Officials, including the Minister of State for Petroleum, Heineken Lokpobiri, have acknowledged that the NNPC's failure to provide crude feedstock to the Dangote Refinery and five modular refineries has hindered their full operation. They attributed this setback to lower-than-expected crude production.

The Crude Oil Refinery Owners Association of Nigeria expressed their frustration, pointing out that several additional refineries were on the verge of completion but were stalled due to uncertainties in the supply chain.

In the meantime, fuel prices surged, heightening concerns for business owners and exacerbating the challenges faced by Nigerians. Manufacturers noted that the increase in the per-liter price of diesel to N1,275 in Lagos and N1,300 ex-Lagos was adding to production expenses and retail prices.

Dangote pointed out the NNPC's failure to supply the required crude as the reason for missing its most recent production commencement goal in October. This delay had occurred repeatedly, despite its official opening in May. Dangote has now set a new target date of November 30.
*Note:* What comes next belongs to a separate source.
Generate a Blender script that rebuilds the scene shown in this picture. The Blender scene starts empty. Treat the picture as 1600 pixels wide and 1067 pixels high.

Nigeria's governance decisions often appear to defy common sense. Despite having over 37 billion barrels of crude oil reserves, making it the largest in Africa, the country remains the continent's leading importer of refined petroleum products.

Furthermore, Nigeria possesses four state-owned refineries, which have remained dormant for over three decades, running at a loss and incurring substantial costs through questionable turnaround maintenance contracts. Surprisingly, the government has yet to consider the logical alternative of divesting from these underperforming assets.

Rather than championing an ambitious initiative to become the leading refining hub in sub-Saharan Africa, officials continue to obstruct private local refining endeavors.

The delay in providing crude to local refiners raises questions; the NNPC should clarify whether it is still allocating itself 445,000 barrels of crude per day for sale and the importation of refined petrol, and whether it has complied with the recent directive from Tinubu to discontinue the controversial crude-for-refined products arrangement.

Analysts recommend that the NNPC allocate the entire 445,000 barrels per day to local refiners to ensure a consistent supply of feedstock for them. It is also puzzling that while the NNPC consistently secured its allocation for decades, regardless of crude production shortfalls, it now faces challenges in supplying private refiners while citing reduced production as the reason.

Tinubu, who, like his predecessors, holds the petroleum portfolio, needs to swiftly address this deadlock. It is not a complex issue: while pricing and subsidies may pose challenges, the solution to the downstream crisis lies in achieving self-sufficiency in refining.

The nation's imprudent practices must cease. In 2021, Nigeria spent $11.3 billion on imported refined products, making it the 18th largest importer globally and the leading importer in Africa, a figure that surged to $23.3 billion in 2022, as reported by Al Jazeera.

Comparatively, among OPEC member states, Algeria refines 677,000 barrels per day, Iraq boasts over 15 refineries with a combined capacity of 1.0 million barrels per day, Iran's 2.64 million barrels per day capacity accounts for 22% of the Middle East's total output, and Libya's refineries process 634,000 barrels per day. Even non-OPEC member Egypt, with a crude production of just 660,000 barrels per day, refines 833,000 barrels per day, some of which it exports.

Therefore, Nigeria should launch a national emergency program focused on domestic refining, with strong private sector leadership. The state-owned refineries should be promptly divested, and the NNPC should completely disengage from the downstream sector.